---------- Recorded data ----------
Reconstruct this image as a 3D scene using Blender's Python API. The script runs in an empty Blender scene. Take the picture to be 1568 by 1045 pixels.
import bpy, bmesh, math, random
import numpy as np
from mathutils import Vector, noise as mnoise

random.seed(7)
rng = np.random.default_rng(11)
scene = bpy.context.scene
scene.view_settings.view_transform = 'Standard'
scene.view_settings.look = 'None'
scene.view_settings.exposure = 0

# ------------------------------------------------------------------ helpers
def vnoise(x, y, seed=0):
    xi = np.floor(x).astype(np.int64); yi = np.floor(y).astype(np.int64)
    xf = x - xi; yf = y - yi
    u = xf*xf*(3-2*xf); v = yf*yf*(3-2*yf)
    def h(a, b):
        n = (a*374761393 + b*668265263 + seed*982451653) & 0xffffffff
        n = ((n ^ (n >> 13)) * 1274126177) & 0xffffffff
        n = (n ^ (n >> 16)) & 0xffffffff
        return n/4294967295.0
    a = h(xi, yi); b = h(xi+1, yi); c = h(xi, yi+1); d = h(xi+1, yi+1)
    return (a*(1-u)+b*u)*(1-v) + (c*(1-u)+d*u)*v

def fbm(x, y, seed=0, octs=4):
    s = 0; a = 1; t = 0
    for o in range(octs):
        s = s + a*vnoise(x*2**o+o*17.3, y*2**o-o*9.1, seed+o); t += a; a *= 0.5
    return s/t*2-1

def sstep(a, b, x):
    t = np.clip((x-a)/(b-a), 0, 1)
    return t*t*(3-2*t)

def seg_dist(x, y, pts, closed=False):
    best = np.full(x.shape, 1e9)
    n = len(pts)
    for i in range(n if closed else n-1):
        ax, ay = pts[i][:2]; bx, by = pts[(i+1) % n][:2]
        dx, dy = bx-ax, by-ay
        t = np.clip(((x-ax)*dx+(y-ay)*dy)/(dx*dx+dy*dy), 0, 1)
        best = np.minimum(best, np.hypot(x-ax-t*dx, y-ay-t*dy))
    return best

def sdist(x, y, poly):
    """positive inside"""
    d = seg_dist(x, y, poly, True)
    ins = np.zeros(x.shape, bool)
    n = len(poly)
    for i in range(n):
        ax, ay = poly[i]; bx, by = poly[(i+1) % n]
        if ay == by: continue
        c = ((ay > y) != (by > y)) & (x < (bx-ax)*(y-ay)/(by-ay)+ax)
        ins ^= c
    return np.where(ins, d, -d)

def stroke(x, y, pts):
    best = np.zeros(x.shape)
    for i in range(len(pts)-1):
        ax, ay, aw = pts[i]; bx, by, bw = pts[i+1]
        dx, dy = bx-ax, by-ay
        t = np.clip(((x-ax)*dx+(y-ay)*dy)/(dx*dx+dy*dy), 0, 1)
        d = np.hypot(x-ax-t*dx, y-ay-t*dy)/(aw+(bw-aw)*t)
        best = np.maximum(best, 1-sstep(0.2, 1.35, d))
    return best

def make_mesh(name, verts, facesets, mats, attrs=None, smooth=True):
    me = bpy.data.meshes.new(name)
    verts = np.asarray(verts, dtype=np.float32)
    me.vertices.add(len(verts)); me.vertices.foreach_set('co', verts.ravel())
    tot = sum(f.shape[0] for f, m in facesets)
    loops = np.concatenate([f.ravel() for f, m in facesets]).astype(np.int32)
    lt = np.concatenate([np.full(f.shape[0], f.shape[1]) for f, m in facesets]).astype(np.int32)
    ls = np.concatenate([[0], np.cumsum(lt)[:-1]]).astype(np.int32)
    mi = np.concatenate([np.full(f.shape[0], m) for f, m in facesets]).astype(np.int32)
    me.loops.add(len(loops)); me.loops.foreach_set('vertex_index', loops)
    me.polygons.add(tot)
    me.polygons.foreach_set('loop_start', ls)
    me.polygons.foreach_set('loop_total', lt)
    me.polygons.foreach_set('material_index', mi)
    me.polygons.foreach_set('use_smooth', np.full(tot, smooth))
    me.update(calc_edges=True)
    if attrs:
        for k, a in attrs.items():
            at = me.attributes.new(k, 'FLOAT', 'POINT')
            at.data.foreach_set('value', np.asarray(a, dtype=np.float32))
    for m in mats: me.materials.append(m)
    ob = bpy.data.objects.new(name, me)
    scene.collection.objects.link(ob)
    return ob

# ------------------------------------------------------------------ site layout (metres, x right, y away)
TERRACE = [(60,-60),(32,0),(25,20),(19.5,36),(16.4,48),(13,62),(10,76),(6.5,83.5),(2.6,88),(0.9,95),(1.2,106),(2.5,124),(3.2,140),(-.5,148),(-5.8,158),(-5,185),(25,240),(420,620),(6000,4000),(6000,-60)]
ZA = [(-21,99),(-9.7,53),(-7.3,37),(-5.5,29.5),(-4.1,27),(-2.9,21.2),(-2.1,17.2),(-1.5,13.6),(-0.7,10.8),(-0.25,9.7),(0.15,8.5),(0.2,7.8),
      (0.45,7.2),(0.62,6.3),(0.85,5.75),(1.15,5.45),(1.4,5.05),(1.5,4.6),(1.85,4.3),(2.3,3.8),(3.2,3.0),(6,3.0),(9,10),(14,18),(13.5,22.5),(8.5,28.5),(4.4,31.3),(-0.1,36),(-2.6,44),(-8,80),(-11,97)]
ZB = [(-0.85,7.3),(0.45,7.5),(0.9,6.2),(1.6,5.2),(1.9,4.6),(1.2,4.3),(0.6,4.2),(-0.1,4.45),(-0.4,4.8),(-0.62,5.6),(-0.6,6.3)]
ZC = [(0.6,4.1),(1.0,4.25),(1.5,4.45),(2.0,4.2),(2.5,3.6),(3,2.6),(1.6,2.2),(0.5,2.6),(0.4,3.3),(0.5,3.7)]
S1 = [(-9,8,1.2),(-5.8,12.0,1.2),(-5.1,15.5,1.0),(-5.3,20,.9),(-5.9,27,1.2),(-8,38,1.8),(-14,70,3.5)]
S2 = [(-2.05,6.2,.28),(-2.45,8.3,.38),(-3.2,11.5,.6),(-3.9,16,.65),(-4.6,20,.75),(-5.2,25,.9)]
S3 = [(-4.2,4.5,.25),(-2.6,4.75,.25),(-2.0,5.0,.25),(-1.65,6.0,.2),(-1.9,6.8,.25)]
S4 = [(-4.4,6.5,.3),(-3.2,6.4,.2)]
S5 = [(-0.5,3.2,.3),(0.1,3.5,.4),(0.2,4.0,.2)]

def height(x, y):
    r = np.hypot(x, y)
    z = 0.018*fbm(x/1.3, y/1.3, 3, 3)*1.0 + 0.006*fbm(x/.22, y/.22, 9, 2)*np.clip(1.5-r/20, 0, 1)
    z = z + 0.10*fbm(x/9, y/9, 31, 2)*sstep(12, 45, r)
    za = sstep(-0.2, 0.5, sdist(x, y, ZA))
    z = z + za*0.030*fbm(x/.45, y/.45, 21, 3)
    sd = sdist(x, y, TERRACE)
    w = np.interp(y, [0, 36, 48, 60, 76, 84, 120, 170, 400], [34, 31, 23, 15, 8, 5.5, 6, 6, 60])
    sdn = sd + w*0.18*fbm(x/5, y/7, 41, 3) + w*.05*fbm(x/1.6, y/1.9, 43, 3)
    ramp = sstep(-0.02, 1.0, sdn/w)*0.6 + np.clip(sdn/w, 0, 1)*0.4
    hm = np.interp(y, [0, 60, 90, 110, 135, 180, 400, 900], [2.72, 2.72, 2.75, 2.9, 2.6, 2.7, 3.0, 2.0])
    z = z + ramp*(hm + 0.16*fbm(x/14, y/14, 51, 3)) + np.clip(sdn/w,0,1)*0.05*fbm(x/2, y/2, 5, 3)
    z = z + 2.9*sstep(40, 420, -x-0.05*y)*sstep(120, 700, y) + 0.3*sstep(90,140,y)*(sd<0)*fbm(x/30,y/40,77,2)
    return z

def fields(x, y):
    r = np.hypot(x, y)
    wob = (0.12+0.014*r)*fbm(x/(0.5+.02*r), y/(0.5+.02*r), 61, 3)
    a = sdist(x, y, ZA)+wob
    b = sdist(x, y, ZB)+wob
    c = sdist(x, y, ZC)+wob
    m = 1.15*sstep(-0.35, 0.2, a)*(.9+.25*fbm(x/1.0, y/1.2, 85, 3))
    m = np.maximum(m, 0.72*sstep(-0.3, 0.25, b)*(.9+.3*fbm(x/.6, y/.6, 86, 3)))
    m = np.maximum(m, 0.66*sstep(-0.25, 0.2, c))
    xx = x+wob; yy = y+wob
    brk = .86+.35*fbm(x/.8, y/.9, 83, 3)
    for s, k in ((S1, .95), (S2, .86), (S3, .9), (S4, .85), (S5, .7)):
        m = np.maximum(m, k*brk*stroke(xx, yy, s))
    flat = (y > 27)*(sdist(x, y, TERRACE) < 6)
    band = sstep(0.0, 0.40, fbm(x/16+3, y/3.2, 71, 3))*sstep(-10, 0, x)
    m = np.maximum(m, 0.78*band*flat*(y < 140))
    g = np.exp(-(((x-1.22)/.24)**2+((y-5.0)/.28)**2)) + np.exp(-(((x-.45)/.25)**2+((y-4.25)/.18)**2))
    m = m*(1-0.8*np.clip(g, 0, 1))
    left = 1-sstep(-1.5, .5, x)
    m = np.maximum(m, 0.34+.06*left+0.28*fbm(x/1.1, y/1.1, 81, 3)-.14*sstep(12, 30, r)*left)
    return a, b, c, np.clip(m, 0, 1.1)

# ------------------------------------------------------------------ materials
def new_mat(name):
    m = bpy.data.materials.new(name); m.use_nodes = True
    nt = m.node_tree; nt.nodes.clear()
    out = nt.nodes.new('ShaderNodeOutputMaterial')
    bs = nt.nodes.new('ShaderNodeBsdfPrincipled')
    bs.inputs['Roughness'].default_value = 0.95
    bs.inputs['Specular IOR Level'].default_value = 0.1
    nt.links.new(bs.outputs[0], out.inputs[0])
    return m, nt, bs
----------
**Exercise goal:**
Set down, exactly as written, each line of the data from its opening line through the one containing "from mathutils import Vector, noise as mnoise". Output nothing more.

**Answer to the task:**
Reconstruct this image as a 3D scene using Blender's Python API. The script runs in an empty Blender scene. Take the picture to be 1568 by 1045 pixels.
import bpy, bmesh, math, random
import numpy as np
from mathutils import Vector, noise as mnoise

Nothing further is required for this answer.